Donc c’est ce comité qui va maintenant discerner la création des communautés nouvelles. Ma proposition consiste à tout arrêter et maintenant filtrer parce que dans le contexte actuel il y a de l’anarchie. « on ne reste pas dans magnans pour enlever magnans ». Pour ne pas passer de suspension en suspension ce qui ne fait pas honneur à notre Église, il faut tout stopper pour repartir de nouveau avec l’aide de l’Esprit saint parce qu’en Côte d’Ivoire nous avons des laïcs engagés dotés de dons. Il suffit de les orienter pour le bien de tous. 
Dans l’Église de Côte d’Ivoire tout le monde a le titre de berger, de modérateur, maman, visionnaire. Il faut arrêter tout en vue de restructurer.
Il faut tout arrêter pour bien voir claire. Même au sanctuaire de Medjugorje lorsqu’il y avait des doutes, la Congrégation pour la doctrine de la foi a demandé qu’on stoppe tout. Après discernement le pape vient d’autoriser mais avec prudence. C’est une méthode de discernement dans l’Église le fait d’arrêter pour bien orienter.

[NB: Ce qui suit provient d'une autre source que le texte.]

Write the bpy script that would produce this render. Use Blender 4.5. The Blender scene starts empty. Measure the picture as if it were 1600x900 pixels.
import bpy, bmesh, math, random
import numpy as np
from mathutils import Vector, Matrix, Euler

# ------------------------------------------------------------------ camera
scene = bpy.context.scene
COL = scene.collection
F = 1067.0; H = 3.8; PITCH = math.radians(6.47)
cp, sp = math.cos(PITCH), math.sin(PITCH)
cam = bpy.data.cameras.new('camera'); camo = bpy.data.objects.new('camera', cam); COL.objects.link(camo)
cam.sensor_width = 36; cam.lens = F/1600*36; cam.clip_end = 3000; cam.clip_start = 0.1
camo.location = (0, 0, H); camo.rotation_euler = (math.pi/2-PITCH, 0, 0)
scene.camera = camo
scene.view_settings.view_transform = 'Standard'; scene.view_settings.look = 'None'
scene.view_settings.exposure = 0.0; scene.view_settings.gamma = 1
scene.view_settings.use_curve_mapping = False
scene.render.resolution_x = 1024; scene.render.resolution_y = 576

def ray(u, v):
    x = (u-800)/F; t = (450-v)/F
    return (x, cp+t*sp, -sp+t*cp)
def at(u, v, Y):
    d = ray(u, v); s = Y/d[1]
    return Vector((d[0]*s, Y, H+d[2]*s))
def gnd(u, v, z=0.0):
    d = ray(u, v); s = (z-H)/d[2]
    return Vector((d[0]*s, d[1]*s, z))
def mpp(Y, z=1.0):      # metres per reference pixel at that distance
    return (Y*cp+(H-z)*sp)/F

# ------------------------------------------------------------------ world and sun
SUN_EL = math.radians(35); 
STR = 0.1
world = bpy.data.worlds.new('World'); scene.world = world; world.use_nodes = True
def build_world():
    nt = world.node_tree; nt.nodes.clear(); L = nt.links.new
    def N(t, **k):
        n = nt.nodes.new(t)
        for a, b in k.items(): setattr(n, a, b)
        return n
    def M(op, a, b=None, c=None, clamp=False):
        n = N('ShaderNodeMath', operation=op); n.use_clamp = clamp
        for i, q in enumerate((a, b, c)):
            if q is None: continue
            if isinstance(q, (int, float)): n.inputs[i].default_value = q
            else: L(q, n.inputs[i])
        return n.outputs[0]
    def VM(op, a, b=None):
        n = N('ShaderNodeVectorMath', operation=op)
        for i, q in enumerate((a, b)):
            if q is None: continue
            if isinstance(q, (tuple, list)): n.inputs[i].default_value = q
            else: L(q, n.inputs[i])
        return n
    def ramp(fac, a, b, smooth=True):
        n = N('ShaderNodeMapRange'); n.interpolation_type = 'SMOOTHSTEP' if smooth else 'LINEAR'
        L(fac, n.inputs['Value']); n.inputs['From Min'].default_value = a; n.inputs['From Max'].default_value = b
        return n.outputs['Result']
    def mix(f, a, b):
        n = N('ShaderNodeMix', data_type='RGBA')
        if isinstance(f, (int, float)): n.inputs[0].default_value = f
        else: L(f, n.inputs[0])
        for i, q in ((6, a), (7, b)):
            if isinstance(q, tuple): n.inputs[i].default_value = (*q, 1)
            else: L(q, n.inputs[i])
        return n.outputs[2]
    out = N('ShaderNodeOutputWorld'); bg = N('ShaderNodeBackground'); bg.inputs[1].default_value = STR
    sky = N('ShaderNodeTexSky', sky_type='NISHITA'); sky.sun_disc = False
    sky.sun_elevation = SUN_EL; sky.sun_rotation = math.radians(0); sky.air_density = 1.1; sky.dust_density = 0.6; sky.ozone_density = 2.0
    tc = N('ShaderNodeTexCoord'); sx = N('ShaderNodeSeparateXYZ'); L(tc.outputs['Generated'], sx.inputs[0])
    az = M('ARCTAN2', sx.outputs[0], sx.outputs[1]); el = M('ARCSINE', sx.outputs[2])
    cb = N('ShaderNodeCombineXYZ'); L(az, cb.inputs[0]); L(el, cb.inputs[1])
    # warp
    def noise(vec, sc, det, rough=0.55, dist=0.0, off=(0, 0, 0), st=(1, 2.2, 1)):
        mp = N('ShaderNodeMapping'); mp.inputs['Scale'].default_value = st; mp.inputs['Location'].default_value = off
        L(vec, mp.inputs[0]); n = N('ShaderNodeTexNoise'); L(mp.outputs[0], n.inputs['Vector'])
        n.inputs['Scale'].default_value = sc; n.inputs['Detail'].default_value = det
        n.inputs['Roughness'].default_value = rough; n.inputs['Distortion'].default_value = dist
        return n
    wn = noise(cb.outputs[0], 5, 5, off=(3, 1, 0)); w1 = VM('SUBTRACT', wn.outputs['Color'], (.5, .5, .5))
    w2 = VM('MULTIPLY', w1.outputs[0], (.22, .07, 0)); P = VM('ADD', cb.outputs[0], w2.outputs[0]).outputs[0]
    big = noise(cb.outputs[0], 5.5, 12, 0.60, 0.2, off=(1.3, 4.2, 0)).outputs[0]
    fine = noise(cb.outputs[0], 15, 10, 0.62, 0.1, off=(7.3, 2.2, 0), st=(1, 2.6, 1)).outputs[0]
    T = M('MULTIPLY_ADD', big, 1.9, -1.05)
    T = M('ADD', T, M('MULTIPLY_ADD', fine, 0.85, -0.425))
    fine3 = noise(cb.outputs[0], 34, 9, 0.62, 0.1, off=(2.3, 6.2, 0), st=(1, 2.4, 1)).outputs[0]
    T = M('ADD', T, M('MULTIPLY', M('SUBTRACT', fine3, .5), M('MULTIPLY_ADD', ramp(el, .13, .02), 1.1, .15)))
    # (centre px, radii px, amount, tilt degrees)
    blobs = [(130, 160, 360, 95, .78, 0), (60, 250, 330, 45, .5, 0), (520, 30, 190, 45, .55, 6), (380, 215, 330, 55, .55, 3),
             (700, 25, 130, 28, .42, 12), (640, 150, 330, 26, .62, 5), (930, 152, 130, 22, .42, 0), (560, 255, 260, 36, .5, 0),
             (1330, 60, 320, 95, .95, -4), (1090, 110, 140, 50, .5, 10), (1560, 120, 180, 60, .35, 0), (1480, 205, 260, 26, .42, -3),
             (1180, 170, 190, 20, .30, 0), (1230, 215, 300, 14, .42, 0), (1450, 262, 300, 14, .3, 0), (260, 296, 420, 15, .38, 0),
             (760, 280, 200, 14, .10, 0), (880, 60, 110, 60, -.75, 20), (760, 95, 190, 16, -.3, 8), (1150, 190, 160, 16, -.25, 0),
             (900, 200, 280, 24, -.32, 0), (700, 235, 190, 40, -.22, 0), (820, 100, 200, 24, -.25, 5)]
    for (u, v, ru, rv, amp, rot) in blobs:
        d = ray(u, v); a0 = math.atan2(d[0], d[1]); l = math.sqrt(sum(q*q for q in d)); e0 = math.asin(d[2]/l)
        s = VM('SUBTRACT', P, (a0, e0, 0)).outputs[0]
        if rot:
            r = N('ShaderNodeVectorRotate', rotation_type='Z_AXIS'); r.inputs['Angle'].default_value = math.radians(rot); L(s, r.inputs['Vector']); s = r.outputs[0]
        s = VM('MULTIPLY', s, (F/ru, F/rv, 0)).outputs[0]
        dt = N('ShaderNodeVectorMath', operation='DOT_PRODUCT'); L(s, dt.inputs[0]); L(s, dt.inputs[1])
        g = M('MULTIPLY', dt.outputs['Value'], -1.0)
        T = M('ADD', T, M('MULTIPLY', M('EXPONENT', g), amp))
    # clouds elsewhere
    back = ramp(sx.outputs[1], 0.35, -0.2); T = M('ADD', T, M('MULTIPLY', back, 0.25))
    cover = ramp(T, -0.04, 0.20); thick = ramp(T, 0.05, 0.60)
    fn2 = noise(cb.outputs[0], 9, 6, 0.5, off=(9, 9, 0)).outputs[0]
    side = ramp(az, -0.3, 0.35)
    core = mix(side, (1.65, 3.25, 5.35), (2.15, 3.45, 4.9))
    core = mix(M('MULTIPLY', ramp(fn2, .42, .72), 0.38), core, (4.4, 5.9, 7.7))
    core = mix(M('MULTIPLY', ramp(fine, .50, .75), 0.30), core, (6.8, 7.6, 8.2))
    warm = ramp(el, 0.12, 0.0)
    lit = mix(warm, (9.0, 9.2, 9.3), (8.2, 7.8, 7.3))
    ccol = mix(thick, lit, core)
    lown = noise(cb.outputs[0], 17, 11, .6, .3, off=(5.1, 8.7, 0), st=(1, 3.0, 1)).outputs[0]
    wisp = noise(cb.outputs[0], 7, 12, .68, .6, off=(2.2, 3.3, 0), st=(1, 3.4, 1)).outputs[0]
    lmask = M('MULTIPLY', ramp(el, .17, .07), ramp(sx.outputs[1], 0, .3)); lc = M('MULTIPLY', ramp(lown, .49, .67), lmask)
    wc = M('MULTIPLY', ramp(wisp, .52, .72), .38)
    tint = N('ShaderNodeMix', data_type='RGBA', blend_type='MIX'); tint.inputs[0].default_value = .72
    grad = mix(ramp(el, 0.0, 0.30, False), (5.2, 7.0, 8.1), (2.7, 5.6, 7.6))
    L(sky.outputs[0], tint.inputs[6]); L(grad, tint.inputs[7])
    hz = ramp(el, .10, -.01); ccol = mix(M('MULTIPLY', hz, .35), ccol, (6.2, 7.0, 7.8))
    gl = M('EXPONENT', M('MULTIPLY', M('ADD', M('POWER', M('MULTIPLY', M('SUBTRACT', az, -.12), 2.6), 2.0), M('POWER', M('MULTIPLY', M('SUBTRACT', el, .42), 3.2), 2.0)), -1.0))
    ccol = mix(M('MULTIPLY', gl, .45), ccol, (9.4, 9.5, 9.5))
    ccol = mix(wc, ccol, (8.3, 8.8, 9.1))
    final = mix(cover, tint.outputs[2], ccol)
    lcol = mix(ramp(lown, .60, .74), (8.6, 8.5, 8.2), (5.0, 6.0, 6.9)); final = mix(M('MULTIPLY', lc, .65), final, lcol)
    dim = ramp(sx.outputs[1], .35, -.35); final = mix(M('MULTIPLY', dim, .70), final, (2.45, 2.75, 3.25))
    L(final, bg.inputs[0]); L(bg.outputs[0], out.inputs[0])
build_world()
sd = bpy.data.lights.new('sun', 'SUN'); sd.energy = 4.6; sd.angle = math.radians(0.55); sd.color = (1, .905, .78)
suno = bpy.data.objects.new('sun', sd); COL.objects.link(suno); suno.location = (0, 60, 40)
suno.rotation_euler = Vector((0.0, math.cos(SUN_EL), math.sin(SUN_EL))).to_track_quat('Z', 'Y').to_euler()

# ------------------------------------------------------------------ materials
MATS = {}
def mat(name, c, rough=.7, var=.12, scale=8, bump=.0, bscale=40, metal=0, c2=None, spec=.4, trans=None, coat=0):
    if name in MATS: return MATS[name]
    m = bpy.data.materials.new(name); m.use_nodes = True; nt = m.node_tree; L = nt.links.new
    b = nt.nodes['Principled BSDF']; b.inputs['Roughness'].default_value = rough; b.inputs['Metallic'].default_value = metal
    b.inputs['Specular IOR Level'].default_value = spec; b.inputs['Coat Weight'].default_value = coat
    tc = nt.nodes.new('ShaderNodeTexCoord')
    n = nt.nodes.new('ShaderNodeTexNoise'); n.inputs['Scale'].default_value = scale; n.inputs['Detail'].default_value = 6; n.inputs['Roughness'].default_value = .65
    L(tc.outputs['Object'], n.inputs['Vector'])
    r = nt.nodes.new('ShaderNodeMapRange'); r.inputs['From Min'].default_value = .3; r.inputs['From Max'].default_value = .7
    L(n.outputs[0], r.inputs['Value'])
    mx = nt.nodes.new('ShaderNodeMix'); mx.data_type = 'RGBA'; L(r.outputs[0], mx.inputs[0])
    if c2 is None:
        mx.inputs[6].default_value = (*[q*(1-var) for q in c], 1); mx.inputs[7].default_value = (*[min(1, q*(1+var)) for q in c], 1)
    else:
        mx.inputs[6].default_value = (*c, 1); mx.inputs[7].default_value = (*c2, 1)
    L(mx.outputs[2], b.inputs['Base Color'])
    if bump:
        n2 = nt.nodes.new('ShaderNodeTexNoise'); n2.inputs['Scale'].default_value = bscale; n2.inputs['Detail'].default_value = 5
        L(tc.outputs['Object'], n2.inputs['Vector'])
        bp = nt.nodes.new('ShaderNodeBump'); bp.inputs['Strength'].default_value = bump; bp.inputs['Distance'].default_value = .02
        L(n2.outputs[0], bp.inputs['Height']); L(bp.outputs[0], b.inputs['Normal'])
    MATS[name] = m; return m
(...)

Mais mon père que reproche t-on au berger?

Ouf. Sa communauté a tout dit. Seuls les passionnés ne voient pas et ne comprennent pas. Vous savez les esprits malins sont rusés. Quand on sanctionne ils brandissent la thématique de la miséricorde mal comprise. Quand on ne dit rien, ils disent que les autorités ne parlent pas. Un peu de discipline. Il ne faut pas transférer dans l’Église, l’indiscipline dans les administrations, partis politiques et dans les familles. L’Église catholique n’est pas la poubelle d’Akouédo.

Quel est votre mot de fin?

Bientôt c’est la fête de l’ascension, confions au Christ qui monte, nos intentions de prière pour qu’il nous envoie l’Esprit à la pentecôte. Confions à Dieu le maître Mgr Antoine Koné. Vous savez, c’est un monument de la théologie dogmatique, un ancêtre, un Tchologo, un initié, un initiateur, un passeur en théologie.J’ai perdu un maître. Au moment où on avait vraiment besoin de lui pour affronter les défis, il est parti mais sans partir. 
Je prie aussi pour les chrétiens du Burkina qui souffrent. Que le Seigneur veille sur l’Église famille au Burkina. Il faut trouver une solution pour protéger nos frères. Dieu est Dieu.